Siempre se repite, siempre es nuevo, único, santo. Somos salvados de nuevo, amados como si fuera la primera vez. Fue la última cena, es nuestra cena diaria.
 
La cruz en que se parte por mí, esa madera fría, se reviste de vida. Su sangre se derrama por mí. Dios se dona del todo, no se guarda como hacemos nosotros. No, lo pierde todo porque no puede negarse a sí mismo. Es amor. En ese pan roto está la herida de su costado abierto.
 
Sus manos traspasadas son ese pan roto que recibo. Sus pies cansados son esa paz que me da su presencia. Jesús abre los brazos en la cruz para recibirme. Y, tal como amó al Buen ladrón, me ama a mí y me promete la vida a su lado.
 
Como sacerdote soy Cristo que levanta a Cristo roto, y yo mismo soy Cristo roto. Levanto en mis manos, que son sus manos, su cuerpo que es pan de vida.
 
Me arrodillo con María a los pies de su cruz, conmovido, herido. Ella, como a Juan, me sostiene, me abraza, me acompaña, me levanta. Yo me conmuevo.
 
Y le pido que nunca deje de conmoverme al mirarle a Él, al dejarme mirar por Él. Entonces sus palabras de amor, de perdón, de abrazo, son mis propias palabras.
 
Me sorprendo. Las pronuncio yo, me las dice Él. Me espera y le espero. Es Él, soy yo. Me ha esperado desde siempre. Lo hace de nuevo en cada Eucaristía.
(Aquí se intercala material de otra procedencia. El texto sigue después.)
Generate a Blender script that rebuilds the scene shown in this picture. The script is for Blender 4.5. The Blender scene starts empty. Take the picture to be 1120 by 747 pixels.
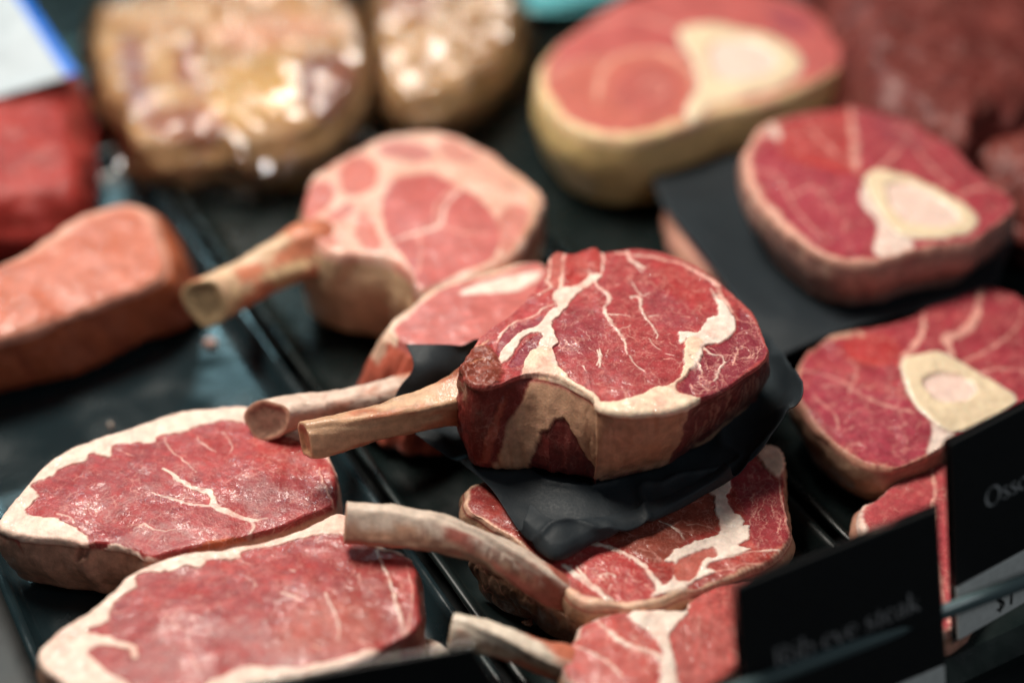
import bpy, math, random
import numpy as np
from mathutils import Vector
from math import radians, pi

rng = np.random.default_rng(7)
random.seed(7)
S = bpy.context.scene
COL = S.collection

# ------------------------------------------------------------------ camera
W, H, LENS = 1120.0, 747.0, 60.0
F = LENS / 36.0 * W
PITCH, DIST, TGT = radians(38), 0.95, np.array([0.0, 0.0, 0.05])
FWD = np.array([0, math.cos(PITCH), -math.sin(PITCH)])
UP = np.array([0, math.sin(PITCH), math.cos(PITCH)])
RGT = np.array([1.0, 0, 0])
EYE = TGT - DIST * FWD
D1 = np.array([math.sin(radians(28.5)), -math.cos(radians(28.5)), 0])   # towards the front of the case
D2 = np.array([math.cos(radians(28.5)), math.sin(radians(28.5)), 0])    # along the case


def dirs(px):
    px = np.atleast_2d(np.asarray(px, float))
    return FWD + ((px[:, :1] - W / 2) / F) * RGT + ((H / 2 - px[:, 1:2]) / F) * UP


class Plane:
    def __init__(self, p0, z, tilt=(0.0, 0.0)):
        d = dirs([p0])[0]
        t = (EYE[2] - z) / -d[2]
        self.o = EYE + d * t
        self.depth = t
        n = np.array([tilt[0], tilt[1], 1.0]); n /= np.linalg.norm(n)
        ex = np.array([1.0, 0, 0]); ex -= n * ex.dot(n); ex /= np.linalg.norm(ex)
        self.n, self.ex, self.ey = n, ex, np.cross(n, ex)
        self.mpp = t / F

    def uv(self, px):
        d = dirs(px)
        t = ((self.o - EYE) @ self.n) / (d @ self.n)
        q = EYE + d * t[:, None] - self.o
        return np.stack([q @ self.ex, q @ self.ey], 1)

    def xyz(self, uv, w):
        return self.o + uv[:, :1] * self.ex + uv[:, 1:2] * self.ey + np.asarray(w)[:, None] * self.n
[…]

Yo también le espero.
 
Dios vuelve a caminar a mi lado, a encarnarse y hacerse a mi medida, vuelve a partirse en la cruz, entre mis manos. Yo sostengo sin palabras el pan finito, su Cuerpo infinito. Él roto, yo roto. Él vivo y yo vivo, porque vuelve a resucitar entre mis manos.
 
Y no alcanzo a comprenderlo. Y callo porque viene a mi corazón. Ahí, puedo adorarlo. Lo miro, me mira. Espero, me espera. Y su presencia sana mis propias heridas.